Par contre, en 2010 également, la réussite des lauréats des baccalauréats professionnels aux ''BTS production'' a été de l’ordre des deux tiers, et celle des lauréats des baccalauréats professionnels aux ''BTS service'' de près de la moitié. Ce ne sont pas des taux de réussite foncièrement élevés (loin s’en faut, en particulier en ''BTS services'' ), mais cela vaut quand même la peine de tenter sa chance. Et ils le font, de plus en plus nombreux et déterminés pour atteindre la qualification qui était prévue par le ministre de l'Education nationale Jean-Pierre Chevènement (lors de la création en 1985 des bacheliers professionnels) pour les bacheliers technologiques, à savoir la qualification de « technicien supérieur ». Il s'agit donc bien de monter d'un ''cran'' pour les titulaires d'un baccalauréat professionnel, dans un processus de ''démocratisation''.

La ministre de l'Education nationale Najat Vallaud-Belcacem a annoncé le 8 juin que  1000 places de plus que l'an dernier étaient ouvertes et que 2 000 places supplémentaires seraient créées chaque année pendant les 5 ans à venir, de façon que les poursuites d'étude en STS soient "de droit" pour les "bacs pro" qui le souhaiteront et dont le conseil de classe estimera qu'ils en sont capables. Dès l'année prochaine, 3 académies expérimenteront cette disposition.
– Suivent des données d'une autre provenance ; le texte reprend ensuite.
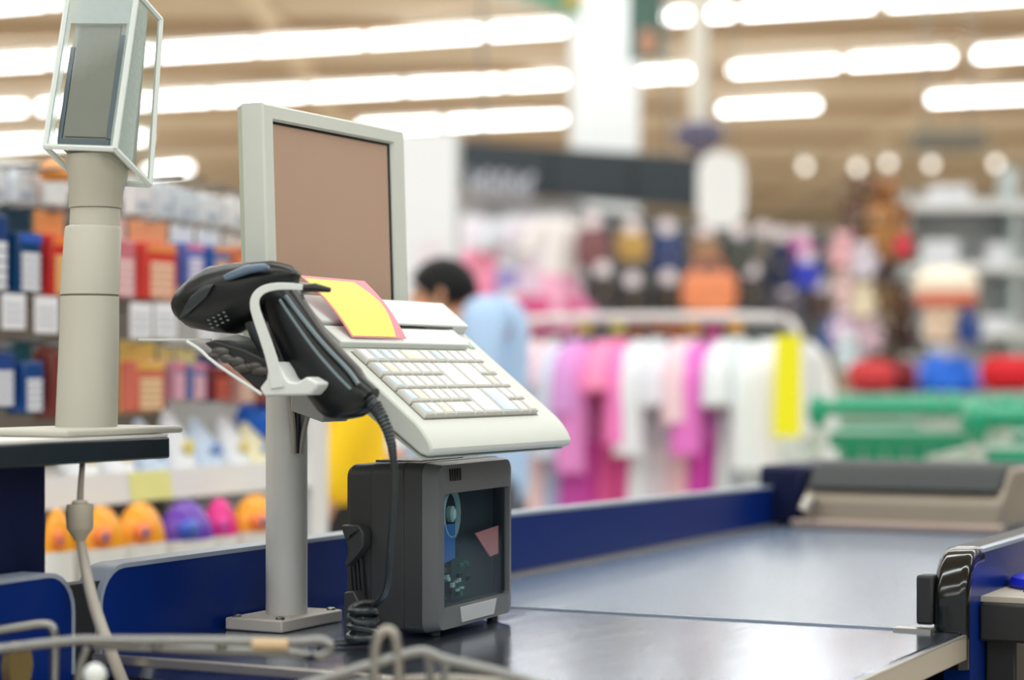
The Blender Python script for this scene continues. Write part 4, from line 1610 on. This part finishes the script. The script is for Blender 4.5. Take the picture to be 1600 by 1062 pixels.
# green hanging banner at the top
A = at(765, 0, 13)
t = thing('hanging_banner', 'green and yellow hanging banner cut by the top edge beside the column', 'banner', at(850, 0, 13))
b = MB()
poly = [(720, -60), (910, -60), (910, 28), (858, 14), (800, 2), (760, -10)]
b.prism([at(x, y, 13) for x, y in poly], c2w(0, .03, 0))
b.build('board', mat('banner_grey', (206, 216, 206), .5), t)
b = MB()
b.prism([at(x, y, 12.99) for x, y in ((815, -8), (845, 0), (880, 14), (909, 30), (909, 4), (870, -10), (820, -20))], c2w(0, -.01, 0))
b.build('green_stripe', mat('banner_green', (20, 176, 140), .5), t)
b = MB()
b.prism([at(x, y, 12.97) for x, y in ((872, -30), (906, -30), (906, 14), (880, 4))], c2w(0, -.01, 0))
b.build('yellow_patch', mat('banner_yellow', (240, 206, 110), .5), t)
b = MB()
for x in (740, 900):
    q_ = at(x, -58, 13.015)
    b.tube([q_, (q_.x, q_.y, CEIL)], .006, 6)
b.build('hanger_wire', M['chrome'], t)
# dark teal poster hung right of the column
p = at(1005, 55, 13.2)
t = thing('hanging_poster', 'dark teal poster with a peach shape hanging right of the column', 'poster', p)
b = MB()
b.prism([at(x, y, 13.2) for x, y in ((982, -20), (1036, -20), (1036, 92), (982, 96))], c2w(0, .02, 0))
b.build('sheet', mat('poster_teal', (92, 130, 124), .5, var=.15, scale=5), t)
b = MB()
b.loft([[at(1012, 66, 13.19) + c2w(.05 * math.cos(2 * PI * k / 14), dy, .09 * math.sin(2 * PI * k / 14)) for k in range(14)] for dy in (0, -.008)])
b.build('peach_shape', mat('poster_peach', (226, 168, 140), .5), t)
b = MB()
q_ = at(1009, -18, 13.21)
b.tube([q_, (q_.x, q_.y, CEIL)], .006, 6)
b.build('hanger_wire', M['chrome'], t)

# ================================================================ GARMENTS
GARM = {}


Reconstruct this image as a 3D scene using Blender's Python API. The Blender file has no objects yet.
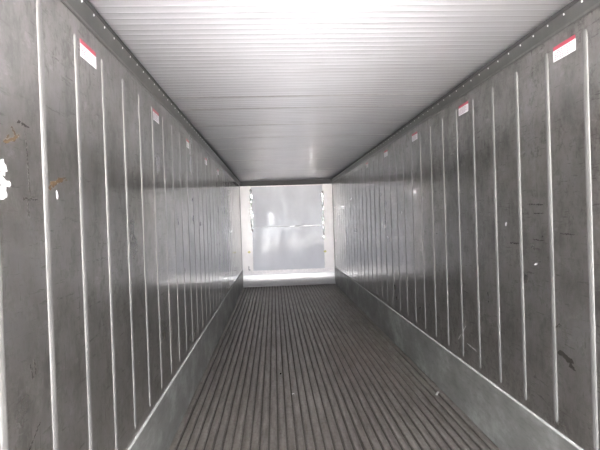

Cela s'inscrit dans le contexte du rapport du « Comité pour la stratégie de l'enseignement supérieur » qui propose d' « atteindre d'ici 2025, 60% de diplômés de l'enseignement supérieur dans une classe d'âge », un objectif repris à son compte par François Hollande. En 2015, 77% de la classe d'âge a obtenu un baccalauréat : 55% un baccalauréat général ou technologique (une proportion inchangée depuis 1995, avec deux points de plus en ''général'' et deux points de moins en ''technologique''), et 22% un baccalauréat professionnel (dont la proportion a été triplée en vingt ans). L'objectif visé doit donc prendre en compte le devenir des lauréats des baccalauréags professionnels dans le supérieur. Il est recommandé de donner la priorité aux bacheliers professionnels en STS, et aux bacheliers technologiques en IUT. « L'avenir dure longtemps », comme disait le Général.